Prove this at least for $\alpha < 3$.
\begin{proof}
Let $A$ be the set of atoms in our set hierarchy.
Let $P(n)$ be the predicate, "$V_{n + 1} = A \cup \powerset{V_n}$."
We prove $P(n)$ holds true for all natural numbers $n \geq 1$ via induction.
\paragraph{Base Case}%
Let $n = 1$.
By definition, $V_1 = V_0 \cup \powerset{V_0}$.
By definition, $V_0 = A$.
Therefore $V_1 = A \cup \powerset{V_0}$.
This proves $P(1)$ holds true.
\paragraph{Induction Step}%
Suppose $P(n)$ holds true for some $n \geq 1$.
Consider $V_{n+1}$.
By definition, $V_{n+1} = V_n \cup \powerset{V_n}$.
Therefore, by the induction hypothesis,
\begin{align}
V_{n+1}
& = V_n \cup \powerset{V_n}
\nonumber \\
& = (A \cup \powerset{V_{n-1}}) \cup \powerset{V_n}
\nonumber \\
& = A \cup (\powerset{V_{n-1}} \cup \powerset{V_n})
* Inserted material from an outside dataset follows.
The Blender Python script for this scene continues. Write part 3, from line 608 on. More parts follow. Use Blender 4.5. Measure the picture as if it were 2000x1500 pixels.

\label{sub:exercise-2.2-eq1}
\end{align}
But $V_{n-1}$ is a subset of $V_n$.
\nameref{sub:exercise-1.3} then implies
$\powerset{V_{n-1}} \subseteq \powerset{V_n}$.
This means \eqref{sub:exercise-2.2-eq1} can be simplified to
$$V_{n+1} = A \cup \powerset{V_n},$$
proving $P(n+1)$ holds true.
\paragraph{Conclusion}%
By mathematical induction, it follows for all $n \geq 1$, $P(n)$ is true.
\end{proof}
\subsection{\partial{Exercise 2.3}}%
\label{sub:exercise-2.3}
List all the members of $V_3$.
List all the members of $V_4$.
(It is to be assumed here that there are no atoms.)
\begin{proof}
As seen in the proof of \nameref{sub:exercise-2.1},
$$V_3 = \{
\emptyset,
\{\emptyset\},
\{\{\emptyset\}\},
\{\emptyset, \{\emptyset\}\}
\}.$$
By \nameref{sub:exercise-2.2}, $V_4 = \powerset{V_3}$ (since it is assumed
there are no atoms).
Thus
\begin{align*}
& V_4 = \{ \\
& \qquad \emptyset, \\
& \qquad \{\emptyset\}, \\
& \qquad \{\{\emptyset\}\}, \\
& \qquad \{\{\{\emptyset\}\}\}, \\
& \qquad \{\{\emptyset, \{\emptyset\}\}\}, \\
& \qquad \{\emptyset, \{\emptyset\}\}, \\
& \qquad \{\emptyset, \{\{\emptyset\}\}\}, \\
& \qquad \{\emptyset, \{\emptyset, \{\emptyset\}\}\}, \\
& \qquad \{\{\emptyset\}, \{\{\emptyset\}\}\}, \\
& \qquad \{\{\emptyset\}, \{\emptyset, \{\emptyset\}\}\}, \\
& \qquad \{\{\{\emptyset\}\}, \{\emptyset, \{\emptyset\}\}\}, \\
& \qquad \{\emptyset, \{\emptyset\}, \{\{\emptyset\}\}\}, \\
& \qquad \{\emptyset, \{\emptyset\}, \{\emptyset, \{\emptyset\}\}\}, \\
& \qquad \{\emptyset, \{\{\emptyset\}\}, \{\emptyset, \{\emptyset\}\}\} \\
& \qquad \{\{\emptyset\}, \{\{\emptyset\}\}, \{\emptyset, \{\emptyset\}\}\}, \\
& \qquad \{\emptyset, \{\emptyset\}, \{\{\emptyset\}\}, \{\emptyset, \{\emptyset\}\}\} \\
& \}.
\end{align*}
\end{proof}
\end{document}